Universal Hydrogen Tests 1 MW Fuel Cell Propulsion System with Liquid Hydrogen at Mojave Air & Space Port

Feb. 29, 2024
The company used its proprietary liquid hydrogen module to supply the fuel to an iron bird ground test rig for over 1 hour and 40 minutes

Universal Hydrogen has successfully operated a 1 MW class fuel cell powertrain using its proprietary liquid hydrogen module to supply the fuel at the Mojave Air & Space Port, as part of its plan to enter passenger service by 2026.

The liquid hydrogen module powered the company’s iron bird ground test rig, a functional analog of the powertrain, for over 1 hour and 40 minutes, simulating a regional aircraft flight profile. 
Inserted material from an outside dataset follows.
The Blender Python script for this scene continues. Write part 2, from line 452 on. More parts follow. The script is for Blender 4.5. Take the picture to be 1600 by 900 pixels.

The module holds fuel to power the iron bird for over three hours at full power, with two such modules sufficient for 500 nautical miles of usable range (on top of reserves) for an ATR72 regional airliner. 

The module was developed at Universal Hydrogen’s engineering and design center in Toulouse, France, and is the core of the company’s fuel services offerings for the aviation industry.

While it internalizes all the complexity of managing cryogenic hydrogen, the module presents a simple container interface compatible with existing intermodal freight and airport cargo handling equipment externally. 

The module contains approximately 200 kg of liquid hydrogen and is capable of storing it for long durations without boiloff. It not only contains systems to convert cryogenic liquid hydrogen into warm gaseous hydrogen consumed by the powertrain but also incorporates features like hydrogen leak detection and venting systems for safe operations, as well as a leak-proof quick-connect for easy installation and removal of the module from the aircraft.

“This end-to-end demonstration of a hydrogen molecule moving from our filler/dispenser into our storage module and then into our powertrain is the first time that all the pieces of our product portfolio for regional aviation have come together,” said Paul Eremenko, Co-Founder and CEO of Universal Hydrogen. “The next step is to upgrade our flight testbed to fly the powertrain fueled by our modules.”